All knowledge is combinatorial
Source: https://saffroninteractive.com/7-quick-tips-to-improve-knowledge-management/

The first time a remark is made it is new, the second time it starts to sound profound, and by the third time, it starts to flirt with banality. One of such common remarks my father often made was "All knowledge is combinatorial". The remark roamed around in our house first as a guest, then as a friend, and later as an uninteresting stranger who ended up staying forever. Yet as I gradually grew up, I developed an appreciation of how deeply profound the remark actually is.

This is what it means according to me:

Pieces of knowledge do not live independently of each other. And if you dive deep, you will see reflections of the same pieces of knowledge coming up at different places in different forms. Hence, always be curious like a child, sometimes simple things have very deep meaning into them.

Observing the similarities

At age 19, I was sitting in a class on Operating Systems learning about various ways of queuing jobs for a processor. At any given time in a computer, a number of jobs are waiting to be processed in an efficient manner so that the user is able to comfortably do multiple things together.  One way was to have a round-robin architecture where all jobs get a portion of the processor's time in rotation, another way was to allocate processor time to the shortest job first. I suddenly realized that all the concepts that we were learning had stark parallels with the management of vehicle traffic on roads. Round robin architecture was analogous to red lights, and Multi-core processors are analogous to multilane highways. If you read the concepts of starvations and deadlocks in processor queues you will realize that you have often been starved or deadlocked in traffic as well.

If you observe deeply, you often realize that things from very different domains in life are often connected. It almost seems that there are meta-patterns governing the causality of nature and underlying concepts render themselves in different incarnations in different contexts.

Meta-patterns of knowledge

These meta-patterns are valuable because they give us lenses to see the world. Something that repeats itself in multiple places is often applicable to many other places as well. These meta-patterns are valuable because they reveal new and creative solutions when ported into a different context where they fit.

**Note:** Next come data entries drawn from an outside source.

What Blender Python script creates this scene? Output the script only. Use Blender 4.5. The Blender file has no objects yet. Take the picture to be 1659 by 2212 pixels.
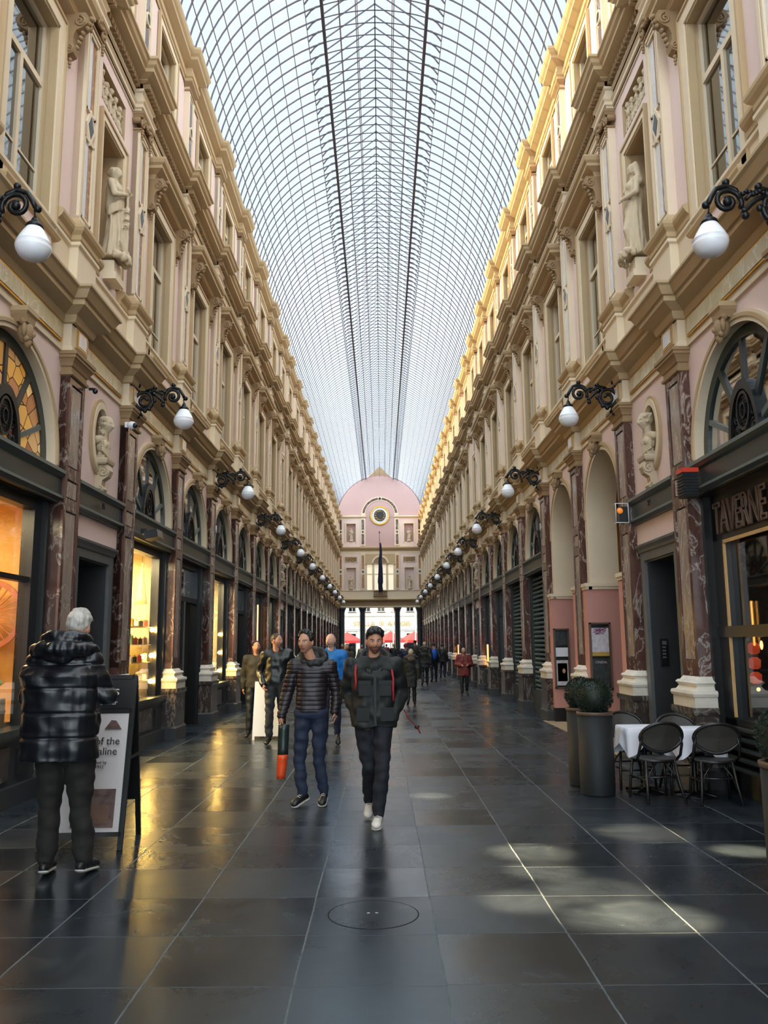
import bpy, bmesh, math, random
from mathutils import Vector, Matrix
from mathutils.geometry import tessellate_polygon
random.seed(7)
PI = math.pi
SC = bpy.context.scene
COL = SC.collection
XC, W = -0.05, 3.78            # gallery axis and half width at the wall plane
def srgb(r, g, b):
    f = lambda c: (c/255/12.92) if c <= 10.3 else ((c/255+0.055)/1.055)**2.4
    return (f(r), f(g), f(b), 1)
# ---------------------------------------------------------------- materials
class N:
    def __init__(s, name):
        s.m = bpy.data.materials.new(name); s.m.use_nodes = True
        s.t = s.m.node_tree; s.t.nodes.clear()
        s.out = s.n('ShaderNodeOutputMaterial')
    def n(s, t, **k):
        x = s.t.nodes.new(t)
        for a, v in k.items(): setattr(x, a, v)
        return x
    def l(s, a, b): s.t.links.new(a, b)
    def geo(s): return s.n('ShaderNodeNewGeometry').outputs['Position']
    def obj(s): return s.n('ShaderNodeTexCoord').outputs['Object']
    def noise(s, vec, scale, detail=4, rough=.6, dist=0):
        x = s.n('ShaderNodeTexNoise'); s.l(vec, x.inputs['Vector'])
        x.inputs['Scale'].default_value = scale; x.inputs['Detail'].default_value = detail
        x.inputs['Roughness'].default_value = rough; x.inputs['Distortion'].default_value = dist
        return x.outputs['Fac']
    def ramp(s, fac, stops, interp='LINEAR'):
        x = s.n('ShaderNodeValToRGB'); s.l(fac, x.inputs['Fac']); e = x.color_ramp.elements
        x.color_ramp.interpolation = interp
        while len(e) < len(stops): e.new(.5)
        for i, (p, c) in enumerate(stops): e[i].position = p; e[i].color = c
        return x.outputs['Color']
    def math(s, op, a, b=None, c=None):
        x = s.n('ShaderNodeMath', operation=op)
        for i, v in enumerate((a, b, c)):
            if v is None: continue
            if isinstance(v, (int, float)): x.inputs[i].default_value = v
            else: s.l(v, x.inputs[i])
        return x.outputs[0]
    def mix(s, fac, a, b):
        x = s.n('ShaderNodeMix', data_type='RGBA')
        for i, v in ((0, fac), (6, a), (7, b)):
            if isinstance(v, (int, float, tuple)): x.inputs[i].default_value = v
            else: s.l(v, x.inputs[i])
        return x.outputs[2]
    def bsdf(s, col, rough=.6, metal=0, spec=.5, bump=None, bs=.3, bd=.01, **k):
        b = s.n('ShaderNodeBsdfPrincipled')
        for nm, v in (('Base Color', col), ('Roughness', rough), ('Metallic', metal), ('Specular IOR Level', spec)):
            if isinstance(v, (int, float, tuple)): b.inputs[nm].default_value = v
            else: s.l(v, b.inputs[nm])
        for a, v in k.items(): b.inputs[a.replace('_', ' ')].default_value = v
        if bump is not None:
            x = s.n('ShaderNodeBump'); x.inputs['Strength'].default_value = bs; x.inputs['Distance'].default_value = bd
            s.l(bump, x.inputs['Height']); s.l(x.outputs[0], b.inputs['Normal'])
        s.l(b.outputs[0], s.out.inputs[0]); s.b = b
        return s.m
def plain(name, c, rough=.6, metal=0, spec=.5, var=.12, scale=6, bs=.15, **k):
    """one colour, a little uneven, with a light grain"""
    n = N(name); v = n.obj(); f = n.noise(v, scale, 5)
    d = tuple(max(0, x*(1-var)) for x in c[:3])+(1,); u = tuple(min(1, x*(1+var)) for x in c[:3])+(1,)
    col = n.ramp(f, [(.3, d), (.7, u)])
    return n.bsdf(col, rough, metal, spec, n.noise(v, scale*8, 3), bs, .004, **k)
def emit(name, c, s):
    n = N(name); e = n.n('ShaderNodeEmission'); e.inputs[0].default_value = c; e.inputs[1].default_value = s
    n.l(e.outputs[0], n.out.inputs[0]); return n.m
def stucco(name, c, rough=.7):
    n = N(name); v = n.geo(); f = n.noise(v, 1.3, 6, .65); g = n.noise(v, 9, 4)
    d = tuple(x*.86 for x in c[:3])+(1,)
    col = n.mix(n.math('MULTIPLY', f, .7), c, d)
    st = n.ramp(g, [(.55, (0, 0, 0, 1)), (.8, (.25, .25, .25, 1))])
    col = n.mix(st, col, tuple(x*.75 for x in c[:3])+(1,))
    return n.bsdf(col, rough, 0, .3, n.noise(v, 60, 3), .12, .004)
def marble(name, base, mid, vein, rough=.18, sc=3.0, lo=.62, hi=.7, zs=.45):
    n = N(name); mp = n.n('ShaderNodeMapping'); n.l(n.geo(), mp.inputs[0]); mp.inputs['Scale'].default_value = (1, 1, zs); v = mp.outputs[0]; a = n.noise(v, sc, 8, .68, .9); w = n.noise(v, sc*.8, 10, .6, 1.2)
    col = n.ramp(a, [(.32, base), (.55, mid), (.72, base)])
    e = n.math('ABSOLUTE', n.math('SUBTRACT', w, .5))
    vn = n.ramp(e, [(0, (.7, .7, .7, 1)), (.008, (.25, .25, .25, 1)), (.022, (0, 0, 0, 1))])
    pt = n.ramp(n.noise(v, sc*4.5, 6, .7, .8), [(lo, (0, 0, 0, 1)), (hi, (.6, .6, .6, 1))])
    col = n.mix(vn, col, vein); col = n.mix(pt, col, tuple((x+y)/2 for x, y in zip(mid, vein)))
    return n.bsdf(col, rough, 0, .5)
def glassy(name, tint=(.92, .95, .97, 1), rough=.02, gz=.96, boost=1.0):
    n = N(name); t = n.n('ShaderNodeBsdfTransparent'); t.inputs[0].default_value = tint
    g = n.n('ShaderNodeBsdfGlossy'); g.inputs['Roughness'].default_value = rough
    f = n.n('ShaderNodeLayerWeight'); m = n.n('ShaderNodeMixShader')
    fac = n.math('MINIMUM', n.math('MULTIPLY', n.math('MULTIPLY_ADD', n.math('POWER', f.outputs['Facing'], 5.0), gz, .04), boost), 1.0)
    n.l(fac, m.inputs[0]); n.l(t.outputs[0], m.inputs[1]); n.l(g.outputs[0], m.inputs[2]); n.l(m.outputs[0], n.out.inputs[0])
    return n.m
MT = {}
MT['pink'] = stucco('pink_stucco', srgb(228, 204, 196))
MT['pink_end'] = stucco('end_wall_pink', srgb(190, 156, 151))
MT['pink_dark'] = stucco('rose_stucco', srgb(196, 142, 132))
MT['cream'] = stucco('cream_stucco', srgb(224, 206, 178))
MT['buff'] = stucco('buff_stucco', srgb(188, 163, 126))
MT['tan'] = stucco('tan_stucco', srgb(154, 127, 94))
MT['stone_fig'] = stucco('statue_stone', srgb(196, 178, 150), .75)
MT['white_stone'] = plain('white_stone', srgb(214, 206, 192), .3)
MT['marble'] = marble('brown_marble', srgb(62, 38, 34), srgb(92, 62, 54), srgb(196, 184, 172))
MT['marble_lt'] = marble('grey_brown_marble', srgb(128, 108, 98), srgb(158, 142, 130), srgb(206, 198, 186), .2, 3.4)  # brown marble lightened in colour for gloss reflections and veins on the fronts
MT['marble_dk'] = marble('dark_marble', srgb(44, 38, 36), srgb(70, 60, 56), srgb(150, 142, 132), .2, 2.4, .6, .7)
MT['marble_pale'] = marble('pale_marble', srgb(206, 198, 168), srgb(178, 166, 130), srgb(232, 228, 214), .3, 2.2)
MT['marble_white'] = marble('white_marble', srgb(222, 218, 214), srgb(200, 196, 196), srgb(240, 238, 236), .25, 4)
MT['marble_gold'] = marble('amber_marble', srgb(168, 112, 52), srgb(132, 84, 40), srgb(214, 176, 110), .25, 5)
MT['gold'] = plain('gilding', srgb(206, 160, 66), .35, 1)
MT['iron'] = plain('black_iron', srgb(20, 21, 23), .38, .4)
MT['green_iron'] = plain('green_black_paint', srgb(44, 52, 49), .35)
MT['green_lt'] = plain('worn_green_paint', srgb(92, 102, 98), .4)  # lighter green for beam ledge faces, spokes and lattice
MT['black'] = plain('black_paint', srgb(14, 15, 16), .35)
MT['grey_stone'] = plain('grey_blue_stone', srgb(84, 86, 88), .5)
MT['dark_stone'] = plain('dark_blue_stone', srgb(46, 47, 49), .4)
MT['door_green'] = plain('dark_green_door', srgb(16, 28, 28), .3)
MT['glass'] = glassy('window_glass', boost=1.6); MT['fan_glass'] = glassy('fanlight_glass', boost=4.5)
MT['roof_glass'] = glassy('roof_glass', (.93, .97, 1, 1), .05, .25)
n = N('dark_window_pane'); df = n.n('ShaderNodeBsdfDiffuse'); df.inputs[0].default_value = srgb(22, 26, 30); g = n.n('ShaderNodeBsdfGlossy'); g.inputs['Roughness'].default_value = .03
f = n.n('ShaderNodeLayerWeight'); m_ = n.n('ShaderNodeMixShader'); fac = n.math('MINIMUM', n.math('MULTIPLY', n.math('MULTIPLY_ADD', n.math('POWER', f.outputs['Facing'], 5.0), .96, .05), 3.0), 1.0)
n.l(fac, m_.inputs[0]); n.l(df.outputs[0], m_.inputs[1]); n.l(g.outputs[0], m_.inputs[2]); n.l(m_.outputs[0], n.out.inputs[0]); MT['pane_dark'] = n.m
MT['rib'] = plain('roof_iron', srgb(70, 60, 68), .5, .2)
MT['rib_lt'] = plain('roof_glazing_bar', srgb(120, 108, 110), .5)
MT['opal'] = plain('opal_glass', srgb(236, 238, 244), .25, 0, .5, var=.02, Subsurface_Weight=.3)
MT['ivory'] = plain('ivory_shop_wall', srgb(238, 222, 176), .6)
MT['amber_wall'] = plain('amber_shop_wall', srgb(226, 176, 98), .6, scale=2)
MT['wood_lt'] = plain('pale_wood', srgb(196, 160, 108), .5)
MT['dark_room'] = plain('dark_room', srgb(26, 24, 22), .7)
MT['cushion_grey'] = plain('grey_dark', srgb(60, 60, 62), .7)
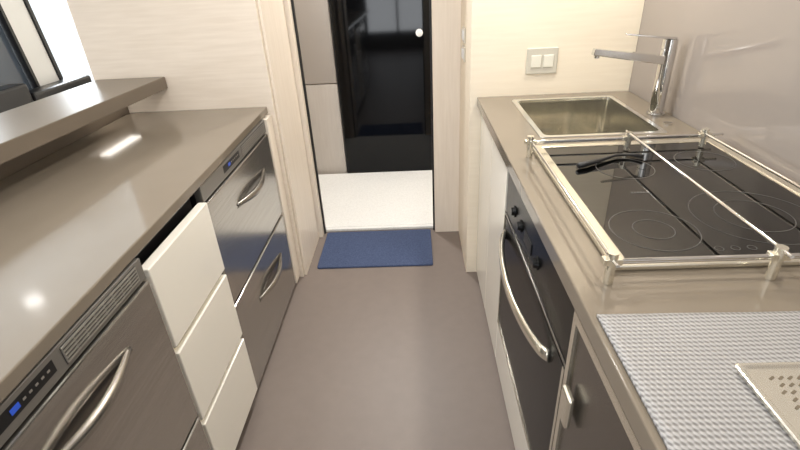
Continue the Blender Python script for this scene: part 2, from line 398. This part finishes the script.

Meta-patterns are often born out of meta-analysis. The study and articulation of these meta-patterns that can explain a wide variety of things are at the heart of any research. Picking up a meta-pattern in one domain and applying it to another successfully is creativity. And finally, such cross-domain applications often lead to the long and winding road to innovation.

Once you have the curiosity to look around for these meta-patterns, a crucial thing to know is that all meta-patterns break in some context or the other. The next thing to develop is the courage to look out for the limitations of your meta-patterns.

Truth is often like a curved line. All meta-patterns are like approximations of truth made out of pieces of straight lines.

Diving into the sea of knowledge

Not a single word you read will ever be useless. Not a single conversation you have will ever be invaluable. And lastly, not a single question you ask will ever be absurd. Step out into the world with a purposeless curiosity to know more things. You never know the next conversation you have might reveal a new meta pattern of life, or validate/refute an existing meta-pattern you have.

There is a simple litmus test for traversing the sea of knowledge. If you read and it makes you realize that you know lesser than you thought about the world, you are treading in the right direction. If you read, and start to feel that you know most of the things in the topic, then something is off. The sea of knowledge never ends in any direction. It goes on infinitely into deeper and finer details.

Curiosity is a wonderful thing to have. Curiosity has the power to light up the world, light up conversations and light up the path into the deepest corers of the sea of knowledge.